No, I can’t imagine Karl, David, or Martha standing up before a group like I do every week. But I didn’t plan to be a travel lecturer either. I am a writer. Friends urge me to write a book of stories I tell at breakfast and lunch. I’ve written some of them on this blog and told some to a group at the retirement home where I live. Voila! I am a public speaker.

The old lady’s question got me to thinking about my children and their talents and the whole complex question of heredity, talent, intelligence, and what difference does it make anyway?.

My writing ability is a gift, one which I have enhanced by study, formal and informal, college courses in creative writing, play writing – even a short course in London – and reading, reading, reading. Still, it is a gift. Some people have it; some don’t. My grandson can solve complex math problems but struggles to write a simple paragraph. I use a calculator and still can’t balance my checkbook.

All my kids are smart. Their father was highly intelligent, too. He was smart enough to deceive me for 30 years. He was a cad. Intelligence is not equivalent to virtue.
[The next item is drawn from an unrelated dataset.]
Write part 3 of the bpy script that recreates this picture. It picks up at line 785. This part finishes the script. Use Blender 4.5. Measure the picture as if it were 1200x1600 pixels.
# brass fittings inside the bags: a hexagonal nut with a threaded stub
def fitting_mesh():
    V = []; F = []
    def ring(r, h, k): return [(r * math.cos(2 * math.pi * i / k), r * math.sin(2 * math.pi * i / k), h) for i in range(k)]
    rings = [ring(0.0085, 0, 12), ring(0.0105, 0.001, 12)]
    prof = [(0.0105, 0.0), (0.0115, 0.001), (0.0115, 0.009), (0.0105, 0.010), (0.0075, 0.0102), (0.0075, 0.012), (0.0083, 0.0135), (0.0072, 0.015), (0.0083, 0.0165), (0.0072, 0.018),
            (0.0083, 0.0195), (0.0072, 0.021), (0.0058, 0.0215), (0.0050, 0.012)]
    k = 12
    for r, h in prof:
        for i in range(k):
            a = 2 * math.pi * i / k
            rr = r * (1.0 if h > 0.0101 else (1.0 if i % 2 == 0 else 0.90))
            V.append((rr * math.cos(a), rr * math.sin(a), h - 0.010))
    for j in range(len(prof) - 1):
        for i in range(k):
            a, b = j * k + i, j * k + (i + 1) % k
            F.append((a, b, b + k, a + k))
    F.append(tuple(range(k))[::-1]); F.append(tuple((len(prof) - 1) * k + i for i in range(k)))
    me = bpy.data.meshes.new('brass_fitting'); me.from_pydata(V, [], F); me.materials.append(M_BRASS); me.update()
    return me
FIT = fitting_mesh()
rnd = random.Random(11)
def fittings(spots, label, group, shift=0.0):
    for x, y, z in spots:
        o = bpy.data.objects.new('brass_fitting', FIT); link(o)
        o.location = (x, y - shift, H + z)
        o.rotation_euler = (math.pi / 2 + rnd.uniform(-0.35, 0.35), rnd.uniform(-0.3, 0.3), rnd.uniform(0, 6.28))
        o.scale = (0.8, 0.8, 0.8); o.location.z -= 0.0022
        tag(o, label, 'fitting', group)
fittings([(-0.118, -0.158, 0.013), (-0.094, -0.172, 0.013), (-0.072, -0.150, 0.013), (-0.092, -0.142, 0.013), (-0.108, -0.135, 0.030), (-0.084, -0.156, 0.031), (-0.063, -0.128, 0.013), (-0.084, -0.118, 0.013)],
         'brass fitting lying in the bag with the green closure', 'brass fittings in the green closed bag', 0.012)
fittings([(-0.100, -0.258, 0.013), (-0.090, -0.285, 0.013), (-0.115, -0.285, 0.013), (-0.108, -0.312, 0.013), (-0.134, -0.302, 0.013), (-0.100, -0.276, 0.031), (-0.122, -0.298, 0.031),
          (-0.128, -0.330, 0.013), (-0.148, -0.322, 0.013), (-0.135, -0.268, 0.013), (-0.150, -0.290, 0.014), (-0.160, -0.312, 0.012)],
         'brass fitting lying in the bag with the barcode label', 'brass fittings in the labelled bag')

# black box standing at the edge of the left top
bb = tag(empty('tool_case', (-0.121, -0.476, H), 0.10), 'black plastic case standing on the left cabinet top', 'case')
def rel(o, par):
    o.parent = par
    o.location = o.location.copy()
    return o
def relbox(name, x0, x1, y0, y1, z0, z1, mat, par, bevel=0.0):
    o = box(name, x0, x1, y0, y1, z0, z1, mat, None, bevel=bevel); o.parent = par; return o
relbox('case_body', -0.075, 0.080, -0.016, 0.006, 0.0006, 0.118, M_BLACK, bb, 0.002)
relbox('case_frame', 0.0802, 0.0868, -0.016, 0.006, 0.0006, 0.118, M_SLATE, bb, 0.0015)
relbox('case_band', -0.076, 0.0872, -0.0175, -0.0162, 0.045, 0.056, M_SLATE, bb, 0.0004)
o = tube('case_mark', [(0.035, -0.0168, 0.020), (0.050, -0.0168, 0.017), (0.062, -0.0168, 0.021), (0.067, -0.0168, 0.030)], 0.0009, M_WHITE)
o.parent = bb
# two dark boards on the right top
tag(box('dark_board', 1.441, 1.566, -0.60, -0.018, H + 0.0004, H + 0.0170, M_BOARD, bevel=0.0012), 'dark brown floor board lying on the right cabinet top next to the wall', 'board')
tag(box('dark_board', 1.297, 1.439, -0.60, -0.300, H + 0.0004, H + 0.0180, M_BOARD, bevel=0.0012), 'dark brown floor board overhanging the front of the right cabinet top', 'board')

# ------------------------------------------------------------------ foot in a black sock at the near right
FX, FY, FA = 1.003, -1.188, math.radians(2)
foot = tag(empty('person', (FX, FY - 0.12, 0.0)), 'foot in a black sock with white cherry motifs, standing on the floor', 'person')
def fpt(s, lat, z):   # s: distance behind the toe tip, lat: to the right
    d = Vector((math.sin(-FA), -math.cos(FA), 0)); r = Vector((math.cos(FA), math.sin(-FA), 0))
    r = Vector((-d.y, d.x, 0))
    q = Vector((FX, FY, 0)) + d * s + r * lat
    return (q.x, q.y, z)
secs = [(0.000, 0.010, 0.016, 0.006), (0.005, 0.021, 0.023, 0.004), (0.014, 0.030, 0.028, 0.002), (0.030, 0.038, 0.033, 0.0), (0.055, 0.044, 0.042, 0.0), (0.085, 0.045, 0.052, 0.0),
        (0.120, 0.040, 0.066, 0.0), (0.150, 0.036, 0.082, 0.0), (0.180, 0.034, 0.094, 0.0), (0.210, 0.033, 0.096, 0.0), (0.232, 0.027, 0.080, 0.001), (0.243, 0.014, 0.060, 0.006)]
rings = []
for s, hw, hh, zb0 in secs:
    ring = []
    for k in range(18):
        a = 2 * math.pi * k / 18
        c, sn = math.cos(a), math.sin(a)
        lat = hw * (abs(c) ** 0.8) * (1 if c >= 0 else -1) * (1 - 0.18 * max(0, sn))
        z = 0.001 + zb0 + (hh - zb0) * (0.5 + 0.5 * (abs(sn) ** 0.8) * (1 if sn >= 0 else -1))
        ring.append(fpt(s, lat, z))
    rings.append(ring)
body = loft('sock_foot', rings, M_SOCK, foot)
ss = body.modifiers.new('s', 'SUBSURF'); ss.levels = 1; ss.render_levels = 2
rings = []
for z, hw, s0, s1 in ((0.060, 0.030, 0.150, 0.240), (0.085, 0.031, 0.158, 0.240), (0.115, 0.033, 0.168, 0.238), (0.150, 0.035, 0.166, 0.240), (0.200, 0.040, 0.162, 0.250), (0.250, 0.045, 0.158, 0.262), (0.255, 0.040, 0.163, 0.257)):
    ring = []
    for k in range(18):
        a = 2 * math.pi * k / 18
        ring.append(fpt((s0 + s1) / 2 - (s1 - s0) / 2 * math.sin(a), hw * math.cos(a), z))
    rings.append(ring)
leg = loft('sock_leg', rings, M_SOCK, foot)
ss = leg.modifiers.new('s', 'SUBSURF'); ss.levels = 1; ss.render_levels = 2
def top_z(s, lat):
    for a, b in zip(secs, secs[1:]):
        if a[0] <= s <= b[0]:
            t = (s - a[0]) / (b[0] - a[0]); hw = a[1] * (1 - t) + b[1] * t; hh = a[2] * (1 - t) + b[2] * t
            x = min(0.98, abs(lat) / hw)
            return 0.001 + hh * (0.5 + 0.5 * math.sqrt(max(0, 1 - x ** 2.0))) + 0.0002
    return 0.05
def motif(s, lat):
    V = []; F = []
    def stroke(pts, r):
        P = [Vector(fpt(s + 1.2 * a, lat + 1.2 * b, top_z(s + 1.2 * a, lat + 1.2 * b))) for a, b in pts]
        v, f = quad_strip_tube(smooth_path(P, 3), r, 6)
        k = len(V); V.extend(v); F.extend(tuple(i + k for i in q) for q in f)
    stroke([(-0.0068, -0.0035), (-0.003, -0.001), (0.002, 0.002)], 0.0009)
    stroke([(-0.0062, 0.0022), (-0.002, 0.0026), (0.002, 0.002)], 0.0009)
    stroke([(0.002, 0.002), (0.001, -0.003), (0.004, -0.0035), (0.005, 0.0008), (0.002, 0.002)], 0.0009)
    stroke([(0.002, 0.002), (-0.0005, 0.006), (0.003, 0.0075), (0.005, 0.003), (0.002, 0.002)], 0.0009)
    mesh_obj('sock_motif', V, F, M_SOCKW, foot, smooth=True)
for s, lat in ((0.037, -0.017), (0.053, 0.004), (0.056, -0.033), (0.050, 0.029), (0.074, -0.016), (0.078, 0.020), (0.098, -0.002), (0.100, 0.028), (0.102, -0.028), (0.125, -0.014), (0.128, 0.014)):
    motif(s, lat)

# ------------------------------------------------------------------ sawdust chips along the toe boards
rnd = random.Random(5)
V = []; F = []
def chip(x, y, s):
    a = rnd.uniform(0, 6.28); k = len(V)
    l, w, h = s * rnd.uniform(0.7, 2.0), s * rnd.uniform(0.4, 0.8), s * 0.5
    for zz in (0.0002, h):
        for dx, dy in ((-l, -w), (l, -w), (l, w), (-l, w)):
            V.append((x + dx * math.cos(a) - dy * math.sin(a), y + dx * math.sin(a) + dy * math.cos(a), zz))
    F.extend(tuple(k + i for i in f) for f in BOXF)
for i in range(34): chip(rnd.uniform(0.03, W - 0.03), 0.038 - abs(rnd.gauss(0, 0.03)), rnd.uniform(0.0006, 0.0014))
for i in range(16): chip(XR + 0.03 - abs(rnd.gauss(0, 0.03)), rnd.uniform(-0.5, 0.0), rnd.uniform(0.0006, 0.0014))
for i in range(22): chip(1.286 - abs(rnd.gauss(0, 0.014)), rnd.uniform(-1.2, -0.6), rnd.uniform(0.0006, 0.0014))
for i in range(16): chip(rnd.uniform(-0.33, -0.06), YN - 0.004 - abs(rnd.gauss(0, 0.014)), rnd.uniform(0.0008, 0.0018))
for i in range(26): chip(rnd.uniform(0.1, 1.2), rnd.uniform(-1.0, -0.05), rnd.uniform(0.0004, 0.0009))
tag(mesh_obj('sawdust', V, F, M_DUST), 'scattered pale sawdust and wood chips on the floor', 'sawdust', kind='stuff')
Among my dearest friends in New Mexico was a woman who had to drop out of school after the eighth grade and worked as a scullery maid in a British mansion. Her husband was forced to leave school after the third grade and was hired out as a ten-year-old to a sheep herder on a New Mexico ranch. Two of the kindest, most generous people I’ve ever known. They were also great fun, always delightful companions.

For friends and companions, forget about talent or intelligence. Give me friends with big hearts.